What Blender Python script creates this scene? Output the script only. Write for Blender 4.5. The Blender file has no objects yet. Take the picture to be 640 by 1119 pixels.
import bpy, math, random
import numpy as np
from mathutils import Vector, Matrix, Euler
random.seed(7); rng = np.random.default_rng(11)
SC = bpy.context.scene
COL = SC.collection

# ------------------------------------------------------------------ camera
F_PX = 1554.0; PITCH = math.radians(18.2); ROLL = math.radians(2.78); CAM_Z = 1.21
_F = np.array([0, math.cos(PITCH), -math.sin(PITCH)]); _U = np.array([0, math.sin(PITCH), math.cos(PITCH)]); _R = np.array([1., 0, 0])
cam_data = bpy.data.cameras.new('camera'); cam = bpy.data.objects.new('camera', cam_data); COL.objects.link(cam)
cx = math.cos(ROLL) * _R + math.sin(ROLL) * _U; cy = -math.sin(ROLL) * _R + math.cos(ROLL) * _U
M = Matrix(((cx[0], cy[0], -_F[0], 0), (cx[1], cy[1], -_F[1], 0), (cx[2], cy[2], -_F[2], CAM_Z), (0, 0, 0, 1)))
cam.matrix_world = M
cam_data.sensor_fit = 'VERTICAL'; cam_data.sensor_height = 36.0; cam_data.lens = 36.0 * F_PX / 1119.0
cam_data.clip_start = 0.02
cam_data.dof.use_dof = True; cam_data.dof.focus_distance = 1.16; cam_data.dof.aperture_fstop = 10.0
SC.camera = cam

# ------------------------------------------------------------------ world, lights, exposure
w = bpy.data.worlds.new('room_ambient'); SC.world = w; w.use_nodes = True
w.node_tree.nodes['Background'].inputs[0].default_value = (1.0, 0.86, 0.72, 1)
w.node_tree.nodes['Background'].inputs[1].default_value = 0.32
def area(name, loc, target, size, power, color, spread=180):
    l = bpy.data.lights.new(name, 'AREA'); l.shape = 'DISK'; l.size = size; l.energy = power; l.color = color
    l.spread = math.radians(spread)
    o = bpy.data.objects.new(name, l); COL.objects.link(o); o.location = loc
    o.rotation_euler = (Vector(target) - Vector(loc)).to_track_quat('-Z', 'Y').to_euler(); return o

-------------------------

[Work to be completed]
Return all the data above once more, precisely as given.

[The result]
What Blender Python script creates this scene? Output the script only. Write for Blender 4.5. The Blender file has no objects yet. Take the picture to be 640 by 1119 pixels.
import bpy, math, random
import numpy as np
from mathutils import Vector, Matrix, Euler
random.seed(7); rng = np.random.default_rng(11)
SC = bpy.context.scene
COL = SC.collection

# ------------------------------------------------------------------ camera
F_PX = 1554.0; PITCH = math.radians(18.2); ROLL = math.radians(2.78); CAM_Z = 1.21
_F = np.array([0, math.cos(PITCH), -math.sin(PITCH)]); _U = np.array([0, math.sin(PITCH), math.cos(PITCH)]); _R = np.array([1., 0, 0])
cam_data = bpy.data.cameras.new('camera'); cam = bpy.data.objects.new('camera', cam_data); COL.objects.link(cam)
cx = math.cos(ROLL) * _R + math.sin(ROLL) * _U; cy = -math.sin(ROLL) * _R + math.cos(ROLL) * _U
M = Matrix(((cx[0], cy[0], -_F[0], 0), (cx[1], cy[1], -_F[1], 0), (cx[2], cy[2], -_F[2], CAM_Z), (0, 0, 0, 1)))
cam.matrix_world = M
cam_data.sensor_fit = 'VERTICAL'; cam_data.sensor_height = 36.0; cam_data.lens = 36.0 * F_PX / 1119.0
cam_data.clip_start = 0.02
cam_data.dof.use_dof = True; cam_data.dof.focus_distance = 1.16; cam_data.dof.aperture_fstop = 10.0
SC.camera = cam

# ------------------------------------------------------------------ world, lights, exposure
w = bpy.data.worlds.new('room_ambient'); SC.world = w; w.use_nodes = True
w.node_tree.nodes['Background'].inputs[0].default_value = (1.0, 0.86, 0.72, 1)
w.node_tree.nodes['Background'].inputs[1].default_value = 0.32
def area(name, loc, target, size, power, color, spread=180):
    l = bpy.data.lights.new(name, 'AREA'); l.shape = 'DISK'; l.size = size; l.energy = power; l.color = color
    l.spread = math.radians(spread)
    o = bpy.data.objects.new(name, l); COL.objects.link(o); o.location = loc
    o.rotation_euler = (Vector(target) - Vector(loc)).to_track_quat('-Z', 'Y').to_euler(); return o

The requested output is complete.